→ **AIM**:
The exercise asks for every line of the data to be reproduced exactly.

→ **RECORDED DATA**:
※ ※ ※

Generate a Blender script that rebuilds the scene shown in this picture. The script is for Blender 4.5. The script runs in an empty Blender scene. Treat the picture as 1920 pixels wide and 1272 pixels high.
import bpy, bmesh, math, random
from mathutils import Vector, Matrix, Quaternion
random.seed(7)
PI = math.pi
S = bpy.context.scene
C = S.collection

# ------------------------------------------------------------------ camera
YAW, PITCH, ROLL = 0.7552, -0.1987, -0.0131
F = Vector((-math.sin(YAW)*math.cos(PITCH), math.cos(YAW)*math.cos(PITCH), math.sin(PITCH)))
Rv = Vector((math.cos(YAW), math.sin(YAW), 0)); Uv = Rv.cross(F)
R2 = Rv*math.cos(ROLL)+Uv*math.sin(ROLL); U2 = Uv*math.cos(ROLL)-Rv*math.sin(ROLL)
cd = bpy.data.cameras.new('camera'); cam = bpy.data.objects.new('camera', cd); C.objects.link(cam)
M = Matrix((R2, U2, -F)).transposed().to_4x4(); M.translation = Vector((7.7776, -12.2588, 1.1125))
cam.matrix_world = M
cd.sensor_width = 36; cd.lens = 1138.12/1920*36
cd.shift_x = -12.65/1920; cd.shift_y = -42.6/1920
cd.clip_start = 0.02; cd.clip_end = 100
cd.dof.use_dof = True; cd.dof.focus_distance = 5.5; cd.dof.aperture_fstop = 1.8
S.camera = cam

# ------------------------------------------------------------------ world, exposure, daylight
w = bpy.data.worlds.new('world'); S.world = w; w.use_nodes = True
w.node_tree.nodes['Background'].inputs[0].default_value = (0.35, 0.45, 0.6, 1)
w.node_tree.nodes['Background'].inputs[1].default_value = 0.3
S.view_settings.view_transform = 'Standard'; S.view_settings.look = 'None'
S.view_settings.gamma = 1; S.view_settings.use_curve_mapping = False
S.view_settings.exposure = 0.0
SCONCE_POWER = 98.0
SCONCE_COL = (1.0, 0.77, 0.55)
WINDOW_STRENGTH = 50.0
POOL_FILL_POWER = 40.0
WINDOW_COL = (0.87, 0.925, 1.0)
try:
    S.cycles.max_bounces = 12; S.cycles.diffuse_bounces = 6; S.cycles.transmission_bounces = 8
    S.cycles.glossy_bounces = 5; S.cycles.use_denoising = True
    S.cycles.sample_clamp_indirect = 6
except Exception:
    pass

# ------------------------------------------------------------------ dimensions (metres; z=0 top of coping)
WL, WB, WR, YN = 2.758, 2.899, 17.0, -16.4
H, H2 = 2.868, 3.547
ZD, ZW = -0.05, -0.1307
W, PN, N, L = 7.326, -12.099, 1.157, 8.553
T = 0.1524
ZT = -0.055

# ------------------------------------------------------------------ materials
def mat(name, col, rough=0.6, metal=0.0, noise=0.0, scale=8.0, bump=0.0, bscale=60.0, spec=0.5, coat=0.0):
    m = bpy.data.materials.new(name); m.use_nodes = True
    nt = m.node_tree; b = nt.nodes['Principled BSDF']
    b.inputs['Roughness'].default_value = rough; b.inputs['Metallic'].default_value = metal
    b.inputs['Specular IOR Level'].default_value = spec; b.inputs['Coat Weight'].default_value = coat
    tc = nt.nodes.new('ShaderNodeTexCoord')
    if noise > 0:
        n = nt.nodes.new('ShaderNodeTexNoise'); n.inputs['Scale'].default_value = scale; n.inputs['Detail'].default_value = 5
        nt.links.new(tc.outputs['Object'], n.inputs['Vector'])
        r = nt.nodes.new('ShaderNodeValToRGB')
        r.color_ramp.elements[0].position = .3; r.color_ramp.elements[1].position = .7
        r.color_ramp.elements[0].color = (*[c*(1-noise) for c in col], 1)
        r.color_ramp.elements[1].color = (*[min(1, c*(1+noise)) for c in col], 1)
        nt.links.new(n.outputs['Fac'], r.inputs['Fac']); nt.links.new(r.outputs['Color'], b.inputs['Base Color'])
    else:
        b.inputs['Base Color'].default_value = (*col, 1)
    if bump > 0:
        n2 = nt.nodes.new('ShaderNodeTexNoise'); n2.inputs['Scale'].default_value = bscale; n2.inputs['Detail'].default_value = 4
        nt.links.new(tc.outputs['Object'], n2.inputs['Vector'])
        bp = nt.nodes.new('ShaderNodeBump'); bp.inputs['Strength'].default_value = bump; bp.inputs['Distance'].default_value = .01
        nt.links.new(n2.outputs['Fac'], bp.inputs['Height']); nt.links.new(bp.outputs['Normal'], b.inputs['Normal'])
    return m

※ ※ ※

→ **EXERCISE ANSWER**:
Generate a Blender script that rebuilds the scene shown in this picture. The script is for Blender 4.5. The script runs in an empty Blender scene. Treat the picture as 1920 pixels wide and 1272 pixels high.
import bpy, bmesh, math, random
from mathutils import Vector, Matrix, Quaternion
random.seed(7)
PI = math.pi
S = bpy.context.scene
C = S.collection

# ------------------------------------------------------------------ camera
YAW, PITCH, ROLL = 0.7552, -0.1987, -0.0131
F = Vector((-math.sin(YAW)*math.cos(PITCH), math.cos(YAW)*math.cos(PITCH), math.sin(PITCH)))
Rv = Vector((math.cos(YAW), math.sin(YAW), 0)); Uv = Rv.cross(F)
R2 = Rv*math.cos(ROLL)+Uv*math.sin(ROLL); U2 = Uv*math.cos(ROLL)-Rv*math.sin(ROLL)
cd = bpy.data.cameras.new('camera'); cam = bpy.data.objects.new('camera', cd); C.objects.link(cam)
M = Matrix((R2, U2, -F)).transposed().to_4x4(); M.translation = Vector((7.7776, -12.2588, 1.1125))
cam.matrix_world = M
cd.sensor_width = 36; cd.lens = 1138.12/1920*36
cd.shift_x = -12.65/1920; cd.shift_y = -42.6/1920
cd.clip_start = 0.02; cd.clip_end = 100
cd.dof.use_dof = True; cd.dof.focus_distance = 5.5; cd.dof.aperture_fstop = 1.8
S.camera = cam

# ------------------------------------------------------------------ world, exposure, daylight
w = bpy.data.worlds.new('world'); S.world = w; w.use_nodes = True
w.node_tree.nodes['Background'].inputs[0].default_value = (0.35, 0.45, 0.6, 1)
w.node_tree.nodes['Background'].inputs[1].default_value = 0.3
S.view_settings.view_transform = 'Standard'; S.view_settings.look = 'None'
S.view_settings.gamma = 1; S.view_settings.use_curve_mapping = False
S.view_settings.exposure = 0.0
SCONCE_POWER = 98.0
SCONCE_COL = (1.0, 0.77, 0.55)
WINDOW_STRENGTH = 50.0
POOL_FILL_POWER = 40.0
WINDOW_COL = (0.87, 0.925, 1.0)
try:
    S.cycles.max_bounces = 12; S.cycles.diffuse_bounces = 6; S.cycles.transmission_bounces = 8
    S.cycles.glossy_bounces = 5; S.cycles.use_denoising = True
    S.cycles.sample_clamp_indirect = 6
except Exception:
    pass

# ------------------------------------------------------------------ dimensions (metres; z=0 top of coping)
WL, WB, WR, YN = 2.758, 2.899, 17.0, -16.4
H, H2 = 2.868, 3.547
ZD, ZW = -0.05, -0.1307
W, PN, N, L = 7.326, -12.099, 1.157, 8.553
T = 0.1524
ZT = -0.055

# ------------------------------------------------------------------ materials
def mat(name, col, rough=0.6, metal=0.0, noise=0.0, scale=8.0, bump=0.0, bscale=60.0, spec=0.5, coat=0.0):
    m = bpy.data.materials.new(name); m.use_nodes = True
    nt = m.node_tree; b = nt.nodes['Principled BSDF']
    b.inputs['Roughness'].default_value = rough; b.inputs['Metallic'].default_value = metal
    b.inputs['Specular IOR Level'].default_value = spec; b.inputs['Coat Weight'].default_value = coat
    tc = nt.nodes.new('ShaderNodeTexCoord')
    if noise > 0:
        n = nt.nodes.new('ShaderNodeTexNoise'); n.inputs['Scale'].default_value = scale; n.inputs['Detail'].default_value = 5
        nt.links.new(tc.outputs['Object'], n.inputs['Vector'])
        r = nt.nodes.new('ShaderNodeValToRGB')
        r.color_ramp.elements[0].position = .3; r.color_ramp.elements[1].position = .7
        r.color_ramp.elements[0].color = (*[c*(1-noise) for c in col], 1)
        r.color_ramp.elements[1].color = (*[min(1, c*(1+noise)) for c in col], 1)
        nt.links.new(n.outputs['Fac'], r.inputs['Fac']); nt.links.new(r.outputs['Color'], b.inputs['Base Color'])
    else:
        b.inputs['Base Color'].default_value = (*col, 1)
    if bump > 0:
        n2 = nt.nodes.new('ShaderNodeTexNoise'); n2.inputs['Scale'].default_value = bscale; n2.inputs['Detail'].default_value = 4
        nt.links.new(tc.outputs['Object'], n2.inputs['Vector'])
        bp = nt.nodes.new('ShaderNodeBump'); bp.inputs['Strength'].default_value = bump; bp.inputs['Distance'].default_value = .01
        nt.links.new(n2.outputs['Fac'], bp.inputs['Height']); nt.links.new(bp.outputs['Normal'], b.inputs['Normal'])
    return m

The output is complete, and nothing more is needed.